Posted tagged ‘Radiator’

“June suns, you cannot store them To warm the winter’s cold..”

November 23, 2013

The weatherman says to expect a cold front starting tomorrow. I just bought a new hat, a wool knitted hat with ear flaps, so bring on the cold. I think I’m going to look quite fashionable.

This morning I watched leaves fall one at a time from the big oak tree by the deck. They fluttered as they fell. I watched the birds at the feeders, mostly drab gold finches, eating thistle and sunflowers seeds. When Gracie comes in from outside, her ears are cold. The other morning a thin layer of ice-covered the water in the bird bath. I don’t hear people outside any more. Winter is coming.

Winter brings back memories. I remember the hissing of the radiators in the house where I grew up and how the windows in the morning sometimes had a thin layer of ice on the inside. I’d use my nail to write my name. We always wore warm pajamas and sock slippers. For breakfast my mother made oatmeal and added milk and sugar. The walk to school was quickest in winter.

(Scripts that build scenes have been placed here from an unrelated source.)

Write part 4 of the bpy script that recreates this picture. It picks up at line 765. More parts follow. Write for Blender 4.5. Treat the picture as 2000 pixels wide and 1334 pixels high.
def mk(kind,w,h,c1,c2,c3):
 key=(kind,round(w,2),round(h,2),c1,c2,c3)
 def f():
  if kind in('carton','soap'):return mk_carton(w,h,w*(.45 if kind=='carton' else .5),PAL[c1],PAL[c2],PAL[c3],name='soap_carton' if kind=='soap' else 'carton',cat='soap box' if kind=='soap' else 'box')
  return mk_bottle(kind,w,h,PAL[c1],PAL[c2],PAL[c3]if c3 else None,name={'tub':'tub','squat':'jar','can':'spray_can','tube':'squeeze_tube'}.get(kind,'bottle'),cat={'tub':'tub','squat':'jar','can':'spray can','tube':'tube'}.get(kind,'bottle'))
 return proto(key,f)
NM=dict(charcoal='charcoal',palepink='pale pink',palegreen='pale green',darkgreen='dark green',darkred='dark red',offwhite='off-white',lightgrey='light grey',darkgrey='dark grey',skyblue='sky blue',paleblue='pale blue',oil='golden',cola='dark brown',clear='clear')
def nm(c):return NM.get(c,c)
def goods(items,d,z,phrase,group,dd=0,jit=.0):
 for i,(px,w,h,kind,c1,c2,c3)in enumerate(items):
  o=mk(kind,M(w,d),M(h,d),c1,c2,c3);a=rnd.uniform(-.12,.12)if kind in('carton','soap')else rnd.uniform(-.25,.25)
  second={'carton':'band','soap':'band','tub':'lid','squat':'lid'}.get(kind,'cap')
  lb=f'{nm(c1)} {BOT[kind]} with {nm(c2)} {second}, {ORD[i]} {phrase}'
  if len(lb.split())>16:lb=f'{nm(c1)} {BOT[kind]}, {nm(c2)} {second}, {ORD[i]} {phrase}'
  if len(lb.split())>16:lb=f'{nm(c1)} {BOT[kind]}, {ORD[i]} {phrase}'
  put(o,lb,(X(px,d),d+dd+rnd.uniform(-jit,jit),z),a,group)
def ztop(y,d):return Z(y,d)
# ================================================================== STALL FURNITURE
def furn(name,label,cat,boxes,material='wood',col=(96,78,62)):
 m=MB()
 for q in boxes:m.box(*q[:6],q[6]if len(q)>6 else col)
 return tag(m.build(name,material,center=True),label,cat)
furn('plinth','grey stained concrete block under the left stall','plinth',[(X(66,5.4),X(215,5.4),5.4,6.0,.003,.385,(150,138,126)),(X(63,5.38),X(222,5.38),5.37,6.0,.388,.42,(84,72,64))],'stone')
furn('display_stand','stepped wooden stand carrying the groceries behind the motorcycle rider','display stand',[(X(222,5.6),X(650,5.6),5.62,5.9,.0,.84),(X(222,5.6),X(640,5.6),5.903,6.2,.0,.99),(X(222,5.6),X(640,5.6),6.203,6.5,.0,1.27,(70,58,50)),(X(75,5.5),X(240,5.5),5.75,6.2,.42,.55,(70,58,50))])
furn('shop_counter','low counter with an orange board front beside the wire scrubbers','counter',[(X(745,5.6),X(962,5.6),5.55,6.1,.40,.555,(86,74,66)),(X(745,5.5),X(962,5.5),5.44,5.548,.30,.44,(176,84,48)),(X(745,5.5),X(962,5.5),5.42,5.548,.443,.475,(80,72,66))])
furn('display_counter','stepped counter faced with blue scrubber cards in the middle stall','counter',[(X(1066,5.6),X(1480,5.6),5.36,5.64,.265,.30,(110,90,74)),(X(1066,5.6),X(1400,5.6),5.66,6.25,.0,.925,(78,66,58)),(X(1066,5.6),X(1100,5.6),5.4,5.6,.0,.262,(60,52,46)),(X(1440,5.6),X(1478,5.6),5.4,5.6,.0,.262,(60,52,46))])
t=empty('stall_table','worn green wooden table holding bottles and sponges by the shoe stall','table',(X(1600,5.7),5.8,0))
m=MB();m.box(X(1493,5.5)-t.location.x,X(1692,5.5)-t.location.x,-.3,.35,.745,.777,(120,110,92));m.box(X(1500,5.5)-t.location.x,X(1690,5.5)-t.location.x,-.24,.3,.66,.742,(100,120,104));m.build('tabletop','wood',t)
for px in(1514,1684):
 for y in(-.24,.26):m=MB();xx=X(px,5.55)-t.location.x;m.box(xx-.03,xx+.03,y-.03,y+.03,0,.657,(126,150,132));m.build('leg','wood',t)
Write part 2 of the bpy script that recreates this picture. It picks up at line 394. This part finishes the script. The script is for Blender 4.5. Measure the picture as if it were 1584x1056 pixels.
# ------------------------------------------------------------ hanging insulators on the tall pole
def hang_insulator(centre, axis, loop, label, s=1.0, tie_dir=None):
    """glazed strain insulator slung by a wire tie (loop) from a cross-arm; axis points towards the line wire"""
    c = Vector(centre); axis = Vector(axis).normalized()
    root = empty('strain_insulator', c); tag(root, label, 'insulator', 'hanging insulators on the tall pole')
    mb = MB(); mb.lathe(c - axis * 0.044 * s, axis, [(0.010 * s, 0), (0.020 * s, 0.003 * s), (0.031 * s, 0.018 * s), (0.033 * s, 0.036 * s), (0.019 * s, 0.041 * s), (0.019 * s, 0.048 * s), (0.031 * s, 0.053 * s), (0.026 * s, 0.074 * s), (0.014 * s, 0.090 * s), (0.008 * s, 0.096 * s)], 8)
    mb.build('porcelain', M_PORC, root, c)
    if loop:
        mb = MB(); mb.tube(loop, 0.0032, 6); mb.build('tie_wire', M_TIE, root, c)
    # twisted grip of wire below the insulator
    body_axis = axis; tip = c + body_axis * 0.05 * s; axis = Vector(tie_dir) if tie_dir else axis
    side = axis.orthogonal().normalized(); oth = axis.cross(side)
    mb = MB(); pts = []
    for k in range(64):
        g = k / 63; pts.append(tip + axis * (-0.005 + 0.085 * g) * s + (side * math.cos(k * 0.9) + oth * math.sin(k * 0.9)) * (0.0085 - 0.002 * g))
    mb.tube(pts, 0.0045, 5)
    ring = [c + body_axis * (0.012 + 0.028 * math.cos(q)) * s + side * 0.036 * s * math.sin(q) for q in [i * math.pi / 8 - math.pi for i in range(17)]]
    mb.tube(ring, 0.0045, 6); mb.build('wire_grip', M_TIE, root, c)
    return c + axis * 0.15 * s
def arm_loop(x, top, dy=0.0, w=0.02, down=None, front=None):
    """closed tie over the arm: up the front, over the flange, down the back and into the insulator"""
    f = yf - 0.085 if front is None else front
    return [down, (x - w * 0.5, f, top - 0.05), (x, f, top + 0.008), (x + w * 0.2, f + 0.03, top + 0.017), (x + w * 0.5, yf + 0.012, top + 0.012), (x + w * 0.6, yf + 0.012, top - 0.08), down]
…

The worst part of the walk was passing the field where the wind whipped across and seemed to go through every layer of my clothes to touch my bones. Getting to school was always welcomed. It was warm.

In winter there was never enough space in the cloak room outside my classroom. Winter coats were bulky and the hooks were small. I’d stuff my mittens and my hat in my sleeves then try to get my coat to hang. Sometimes it stayed on the hook while other times it was held up by the coats around it all jammed together. On the coldest days I’d leave my sweater on. The nuns didn’t care. They sometimes wore black ones with buttons.

Getting coats to go home was always done in rows. The nun would announce our row, and we’d get our coats and bring them into class and get dressed there while the other rows went and got theirs. Sometimes the nuns had to zipper coats. They never seemed to mind. I conquered zippers early though sometimes it took two tries. The hat came next and the mittens last. We’d stand in a line in the classroom until the bell was rung to dismiss us then we’d walk to the door and into the cold.

Winter is the season in which people try to keep the house as warm as it was in the summer, when they complained about the heat.

February 22, 2011

The day has been a busy one with me running all over getting blood tests done in two places and a tire checked and filled. The errands meant going across from one side of the cape to the other. The worst  of it all was no morning coffee. Blood letting I don’t mind but missing my morning coffee makes me grumpy.

The cold just doesn’t seem to want to leave. It’s 27° now and last night was in the single digits, but I didn’t care. I was inside, warm and cozy. Gracie made a pit stop on the run last night before bed. She wasn’t enjoying the cold.

When I was a kid, on the coldest mornings, frost gathered inside on the bottom window panes. To me, the frost always looked like mountain ranges spread across the pane with the summits all different heights. I used to take my fingernail and draw or write on the windows. I never remember being cold, but I suspect the house was not well insulated. Radiators were the source of the heat. The one in my room was on the floor at the foot of the bed. I remember my father fiddling with the silver control on the left side of the radiator. On really cold days, when I got home from school, I’d lean against the hot radiator to get warm. After playing in the snow, we used to put our wet mittens on the top of the radiator so they would dry faster. I loved the sounds of the radiator: the hissing of the steam and the banging of the pipes.

I know my house is warmer and there is never any frost, but I miss that old radiator. It is one more thing gone.